I have much less trouble drawing women.

Back to [livejournal.com profile] shoebox_project: The writers are obviously very well-read. I like that. I need to read more. It's funny: I just read part of Romeo and Juliet last night and then this morning, I read the bit where Remus is having all the dreams. I haven't read The Count of Monte Cristo. I think I have a copy of it lying around. I guess I need to stop re-reading books. Like OotP. I've been reading a lot of non-fiction lately. Like, for the year and a half since I graduated from university. And while I was a student, my leisure reading was mostly fantasy (Wheel of Time, LotR, HP) because I didn't have the energy for anything challenging. I read part of Wuthering Heights but I wasn't impressed and didn't get far.

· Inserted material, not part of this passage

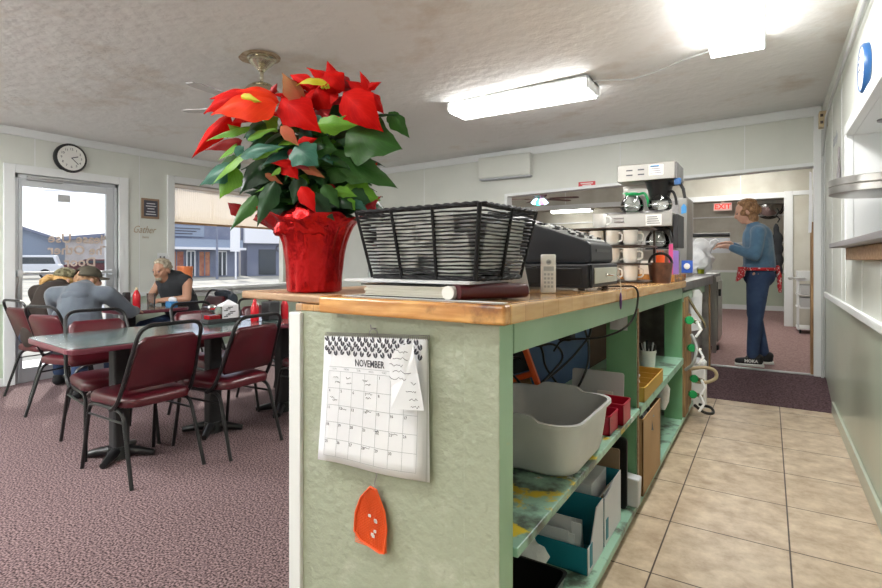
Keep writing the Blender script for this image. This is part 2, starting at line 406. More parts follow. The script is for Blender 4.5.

I ought to compile a list of Books I Ought to Read. There's a project for you all! Tell me some books/plays/poems people make allusions to frequently, so I can add them to the list. Off the top of my head, here's my list so far (leaving out the obvious series - HP, Hitchhiker's Guide, LotR - that practically everyone's read anyway) (also leaving out, with a few exceptions, nonfiction):
Have already read:
1984
Brave New World
Animal Farm
Hamlet
Macbeth
Romeo and Juliet
The Tempest
The Crucible
Death of a Salesman
A Doll's House
Crimes of the Heart
Gulliver's Travels
The Inferno (bits of it)
Beowulf
The Importance of Being Earnest
The Tell-Tale Heart
The Pit and the Pendulum
The Raven
The Rime of the Ancient Mariner
The Odyssey
Oliver Twist
A Christmas Carol
Great Expectations
Sense and Sensibility (but I skipped around and mostly read the bits with Brandon. heh.)
Jane Eyre
Lord of the Flies
Heart of Darkness (mostly)
The Grapes of Wrath (sort of)
Of Mice and Men (actually liked it)
parts of One Thousand and One Arabian Nights (including the naughty bits)
Edith Hamilton's Mythology
A Passage to India
as little of A Farewell to Arms I could get away with reading and still write an essay on it
Slaughterhouse 5
Timequake
Breakfast of Champions
To Kill a Mockingbird
Catcher in the Rye
Cyrano de Bergerac (read it and seen it performed) (this remains my all-time favorite play)
The Wizard of Oz (just the first one)
Call of the Wild
The Adventures of Huckleberry Finn (and the inferior The Adventures of Tom Sawyer)
Fahrenheit 451 (didn't enjoy it nearly as much as I thought I would - too heavy-handed for my taste)
The Great Gatsby (loved it)
The Island of Dr. Moreau
The Metamorphosis
The Joy Luck Club

I know I'll look at my bookshelf when I go home this evening and realize I've left off some and want to kick myself. Anyway.

Need to read:
The Iliad
The Aeneid
The Three Musketeers
The Count of Monte Cristo
more Shakespeare
stuff by Asimov
stuff about the Arthurian legend - I did actually buy a copy of Mists of Avalon, though I've yet to read it
probably more Dickens, though I don't like it so much
probably Hemmingway, though I really don't like it
probably Faulkner
The Communist Manifesto
Catch-22
definitely more poetry
The Outsiders
Little Women
Don Quixote
Alice's Adventures in Wonderland
Crime and Punishment
The Brothers Karamozov
Anna Karenina
The Scarlet Letter (though I saw the movie, starring fine-ass Gary Oldman, so I don't know if I really need to read it)
One Flew Over the Cuckoo's Nest
Moby Dick
Return of the Native (though I have the book on tape, read by really really fine-ass Alan Rickman)


Alright, that's all that I can think of. Got any more for me?